Dalam kehidupan di zaman ini sering kita melihat orang-orang yang mulia di sisi Allah tapi dipandang sebelah mata oleh manusia, sebaliknya orang yang mulia di sisi manusia ternyata sangat hina di sisi Allah. Maka jangan menilai orang cuma dari dari penampilan fisiknya. Karena kemualiyaan manusia ada pada ketaqwaannya.
Rasulullah shallallahu ‘alaihi wasallam bersabda,
“Sungguh Allah tidak melihat bentuk rupa dan harta kalian. Akan tetapi, Allah melihat pada hati dan amalan kalian.” (HR. Muslim nomor 2564).
Hadits ini mengajarkan kepada kita bawa Allah tidak sekedar melihat penampilan dan rupa seseorang tapi lebih kepada hati dan amalannya, taqwa dan imannya, niat dan keikhlasannya.
Para Salaf ulama-ulama terdahulu tidak tertipu dengan pandangan penampilan seseorang tapi mereka memuliyakan seseorang karena keimanan dan ketaqwaannya.
Dari al Fasawi[1] Ya’qub bin Sufyan (Wafat th 277 H) ia berkata telah menceritakan kepada kami Abul Yaman[2] ia berkata dari Jarir bin Utsman ia berkata dari Abul Hasan ‘Imran bin Nimran bahwa Abu Ubaidah pernah berjalan di tengah sebuah pasukan lalu berkata:
“Ketahuilah bahwa boleh jadi orang membersihkan bajunya malah mengotori agamanya. Bisa jadi orang yang merasa memuliakan dirinya padahal hakikatnya ia menghinakan dirinya sendiri. Bersegeralah menganti kejelekan-kejelakan masa lalu dengan dengan kebaikan-kebaikan yang baru” (Siyar A’lam an Nubala’ 1/18)

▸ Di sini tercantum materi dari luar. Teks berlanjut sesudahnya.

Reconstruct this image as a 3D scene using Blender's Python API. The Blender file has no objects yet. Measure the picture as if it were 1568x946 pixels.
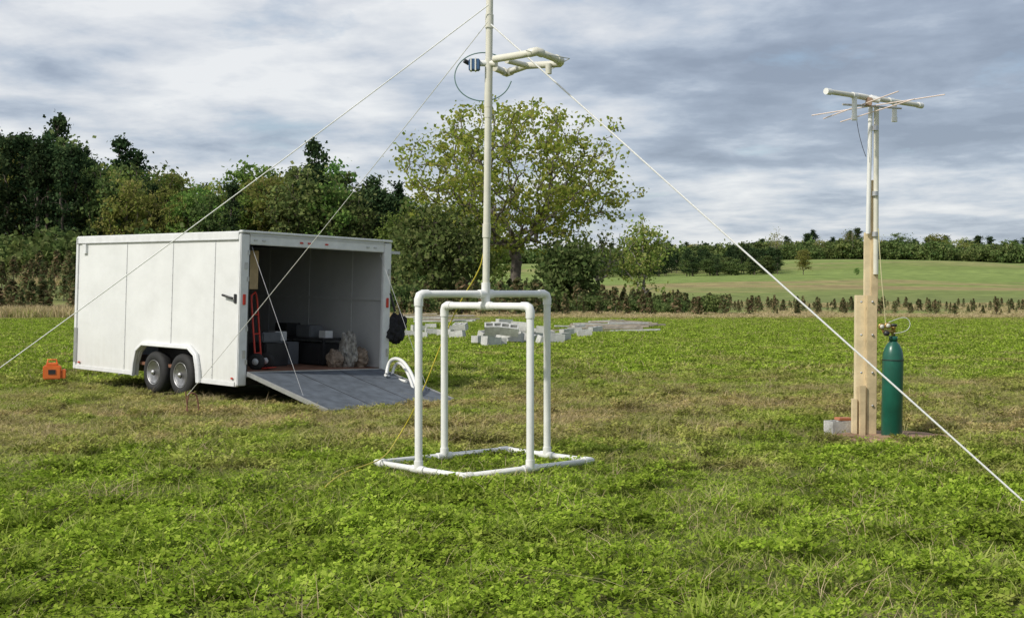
import bpy, bmesh, math, random
import numpy as np
from mathutils import Vector, Matrix, noise
random.seed(7); RNG=np.random.default_rng(11)
S=bpy.context.scene
F=1950.0; CH=1.57; HY=445.0
def P(u,v,d): return ((u-784)/F*d, d, CH-(v-HY)/F*d)
def sm(a,b,x):
    t=max(0,min(1,(x-a)/(b-a))); return t*t*(3-2*t)
# ------------------------------------------------------------ materials
def newmat(name):
    m=bpy.data.materials.new(name); m.use_nodes=True
    nt=m.node_tree; b=nt.nodes['Principled BSDF']; return m,nt,b
def mat(name,col,rough=.6,metal=0,var=.12,scale=6,bump=0,bscale=30,col2=None,spec=.5,coord='Object'):
    m,nt,b=newmat(name); N=nt.nodes; L=nt.links
    b.inputs['Roughness'].default_value=rough; b.inputs['Metallic'].default_value=metal
    b.inputs['Specular IOR Level'].default_value=spec
    tc=N.new('ShaderNodeTexCoord')
    n=N.new('ShaderNodeTexNoise'); n.inputs['Scale'].default_value=scale; n.inputs['Detail'].default_value=6; n.inputs['Roughness'].default_value=.65
    L.new(tc.outputs[coord],n.inputs['Vector'])
    r=N.new('ShaderNodeValToRGB'); r.color_ramp.elements[0].position=.3; r.color_ramp.elements[1].position=.7
    c2=col2 or tuple(c*(1-var*2) for c in col)
    r.color_ramp.elements[0].color=(*c2,1); r.color_ramp.elements[1].color=(*[min(1,c*(1+var*.3)) for c in col],1)
    L.new(n.outputs['Fac'],r.inputs['Fac']); L.new(r.outputs['Color'],b.inputs['Base Color'])
    if bump:
        n2=N.new('ShaderNodeTexNoise'); n2.inputs['Scale'].default_value=bscale; n2.inputs['Detail'].default_value=4
        L.new(tc.outputs[coord],n2.inputs['Vector'])
        bp=N.new('ShaderNodeBump'); bp.inputs['Strength'].default_value=bump; bp.inputs['Distance'].default_value=.02
        L.new(n2.outputs['Fac'],bp.inputs['Height']); L.new(bp.outputs['Normal'],b.inputs['Normal'])
    return m
BANDS=[(0,.27),(9.5,.28),(11.5,.37),(14,.50),(17,.53),(20,.48),(24,.39),(32,.33),(52,.28),(66,.33),(75,.55)]
def leafmat(name,cols,transl=.35,wscale=None,dry=None,inst=.0):
    m,nt,b=newmat(name); N=nt.nodes; L=nt.links
    N.remove(b)
    out=[n for n in N if n.type=='OUTPUT_MATERIAL'][0]
    g=N.new('ShaderNodeNewGeometry')
    def ramp(cs):
        r=N.new('ShaderNodeValToRGB'); e=r.color_ramp.elements
        while len(e)<len(cs): e.new(.5)
        for i,c in enumerate(cs):
            e[i].position=i/(len(cs)-1); e[i].color=(*c,1)
        L.new(g.outputs['Random Per Island'],r.inputs['Fac']); return r
    r=ramp(cols); col=r.outputs['Color']
    if dry:
        r2=ramp(dry)
        n=N.new('ShaderNodeTexNoise'); n.inputs['Scale'].default_value=wscale; n.inputs['Detail'].default_value=7; n.inputs['Roughness'].default_value=.68
        L.new(g.outputs['Position'],n.inputs['Vector'])
        sp=N.new('ShaderNodeSeparateXYZ'); L.new(g.outputs['Position'],sp.inputs[0])
        rr=N.new('ShaderNodeValToRGB'); e=rr.color_ramp.elements
        while len(e)<len(BANDS): e.new(.5)
        for i,(p,v) in enumerate(BANDS): e[i].position=p/80; e[i].color=(v,v,v,1)
        mm=N.new('ShaderNodeMath'); mm.operation='MULTIPLY'; mm.inputs[1].default_value=1/80
        L.new(sp.outputs['Y'],mm.inputs[0]); L.new(mm.outputs[0],rr.inputs['Fac'])
        ad=N.new('ShaderNodeMath'); ad.operation='ADD'; L.new(n.outputs['Fac'],ad.inputs[0]); L.new(rr.outputs['Color'],ad.inputs[1])
        mr=N.new('ShaderNodeMapRange'); mr.inputs[1].default_value=.84; mr.inputs[2].default_value=1.10
        L.new(ad.outputs[0],mr.inputs[0])
        mx=N.new('ShaderNodeMix'); mx.data_type='RGBA'
        L.new(mr.outputs[0],mx.inputs[0]); L.new(col,mx.inputs[6]); L.new(r2.outputs['Color'],mx.inputs[7]); col=mx.outputs[2]
        n3=N.new('ShaderNodeTexNoise'); n3.inputs['Scale'].default_value=1.5; n3.inputs['Detail'].default_value=4; L.new(g.outputs['Position'],n3.inputs['Vector'])
        m4=N.new('ShaderNodeMapRange'); m4.inputs[1].default_value=.35; m4.inputs[2].default_value=.65; m4.inputs[3].default_value=.68; m4.inputs[4].default_value=1.25; L.new(n3.outputs['Fac'],m4.inputs[0])
        hv=N.new('ShaderNodeHueSaturation'); L.new(m4.outputs[0],hv.inputs['Value']); L.new(col,hv.inputs['Color']); col=hv.outputs['Color']
    if inst:
        oi=N.new('ShaderNodeObjectInfo')
        hs=N.new('ShaderNodeHueSaturation')
        m1=N.new('ShaderNodeMapRange'); m1.inputs[3].default_value=.5-.022*inst; m1.inputs[4].default_value=.5+.025*inst
        m2=N.new('ShaderNodeMapRange'); m2.inputs[3].default_value=1-.38*inst; m2.inputs[4].default_value=1+.4*inst
        L.new(oi.outputs['Random'],m1.inputs[0]); 
        fr_=N.new('ShaderNodeMath'); fr_.operation='MULTIPLY'; fr_.inputs[1].default_value=7.31; f2=N.new('ShaderNodeMath'); f2.operation='FRACT'; L.new(oi.outputs['Random'],fr_.inputs[0]); L.new(fr_.outputs[0],f2.inputs[0]); L.new(f2.outputs[0],m2.inputs[0])
        L.new(m1.outputs[0],hs.inputs['Hue']); L.new(m2.outputs[0],hs.inputs['Value']); L.new(col,hs.inputs['Color']); col=hs.outputs['Color']
    d=N.new('ShaderNodeBsdfDiffuse'); t=N.new('ShaderNodeBsdfTranslucent'); ms=N.new('ShaderNodeMixShader'); ms.inputs[0].default_value=transl
    L.new(col,d.inputs['Color']); L.new(col,t.inputs['Color']); L.new(d.outputs[0],ms.inputs[1]); L.new(t.outputs[0],ms.inputs[2]); L.new(ms.outputs[0],out.inputs['Surface'])
    return m
# ------------------------------------------------------------ helpers
COL=S.collection
def link(o,parent=None):
    COL.objects.link(o)
    if parent: o.parent=parent
    return o
def empty(name,loc=(0,0,0),rot=(0,0,0)):
    e=bpy.data.objects.new(name,None); e.empty_display_size=.2; e.location=loc; e.rotation_euler=rot; return link(e)
def meshobj(name,verts,faces,mats,parent=None,smooth=False,mi=None):
    me=bpy.data.meshes.new(name); me.from_pydata([tuple(v) for v in verts],[],[tuple(f) for f in faces]); 
    for m in (mats if isinstance(mats,(list,tuple)) else [mats]): me.materials.append(m)
    if mi is not None: me.polygons.foreach_set('material_index',mi)
    if smooth: me.polygons.foreach_set('use_smooth',[True]*len(me.polygons))
    me.update(); return link(bpy.data.objects.new(name,me),parent)
def npmesh(name,V,Fq,mats,mi=None,smooth=None):
    me=bpy.data.meshes.new(name); V=np.asarray(V,dtype=np.float32); Fq=np.asarray(Fq,dtype=np.int32)
    me.vertices.add(len(V)); me.vertices.foreach_set('co',V.ravel())
    me.loops.add(Fq.size); me.loops.foreach_set('vertex_index',Fq.ravel())
    me.polygons.add(len(Fq)); me.polygons.foreach_set('loop_start',np.arange(len(Fq),dtype=np.int32)*4)
    me.polygons.foreach_set('loop_total',np.full(len(Fq),4,dtype=np.int32))
    for m in mats: me.materials.append(m)
    if mi is not None: me.polygons.foreach_set('material_index',np.asarray(mi,dtype=np.int32))
    me.update(calc_edges=True); me.validate(); return me
def box(name,c,s,m,parent=None,rot=(0,0,0),bevel=.006):
    bm=bmesh.new(); bmesh.ops.create_cube(bm,size=1)
    for v in bm.verts: v.co=Vector((v.co.x*s[0],v.co.y*s[1],v.co.z*s[2]))
    if bevel and min(s)>bevel*2.5: bmesh.ops.bevel(bm,geom=bm.edges[:],offset=bevel,segments=2,affect='EDGES')
    me=bpy.data.meshes.new(name); bm.to_mesh(me); bm.free(); me.materials.append(m)
    o=bpy.data.objects.new(name,me); o.location=c; o.rotation_euler=rot; return link(o,parent)
def tube(name,pts,r,m,parent=None,smooth=False,cyc=False,res=4):
    cu=bpy.data.curves.new(name,'CURVE'); cu.dimensions='3D'; cu.bevel_depth=r; cu.bevel_resolution=res; cu.use_fill_caps=True
    sp=cu.splines.new('NURBS' if smooth else 'POLY'); sp.points.add(len(pts)-1)
    for i,p in enumerate(pts): sp.points[i].co=(*p,1)
    if smooth: sp.use_endpoint_u=not cyc; sp.order_u=3; cu.resolution_u=8
    sp.use_cyclic_u=cyc
    cu.materials.append(m); return link(bpy.data.objects.new(name,cu),parent)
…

Kalimat diatas menunjukkan kecerdasan Abu Ubaidah radhiyallahu ‘anhu yang melihat banyaknya orang yang kelihatan mulia padahal ia sedang menghinakan dirinya. Orang yang Allah muliyakan adalah orang yang diberikan taufik untuk beramal kebaikan, sebab kebaikan akan dilipatgandakan pahalanya dan kejelekan hanya akan dicatat sebagai satu perbuatan dosa. Sehingga orang yang binasa adalah orang yang kejelekannya lebih berat dari kebaikannya. Tidak ada seorangpun diantara kita kecuali pasti akan sering melakukan kesalahan dan dosa. Namun yang jadi masalah adalah apakah kita akan bersegera menghapus dosa kita itu dengan kebaikan atau kita akan menumpuk kejelekan dan dosa dan tidak segera menghapusnya. Allah ta’ala berfirman,
“Sesungguhnya kebaikan-kebaikan akan menghilangkan kejelekan-kejelekan (dosa). Itulah peringatan bagi orang-orang yang ingat.” (QS. Hud: 114)
Dan Nabi shallallahu ‘alaihi wasallam bersabda,
“Dan ikutilah perbuatan kejelekan dengan kebaikan, maka kebaikan tadi akan menghapuskan kejelekan” (HR. Tirmidzi nomor 1987)
Termasuk dari taufiq Allah kepada hambaNya adalah bersegeranya seorang hamba melakukan kebaikan setika ia terjerumus dalam dosa dan keburukan.
Makassar, 07 Rajab 1441 H atau 02 Maret 2020 M | Ustadz Bambang Abu Ubaidillah al Atsariy
____________
[1] Al Fasawi Ya’qub bin Sufyan bin Juwan Abu yusuf bin Abi Mu’awiyah al Farisiy al Hafidz, Tsiqah, meninggal di Basrah pada tahun 277 H
[2] Al Hakam bin Nafi’ al Bahraniy al Himshiy, meninggal th. 222 H.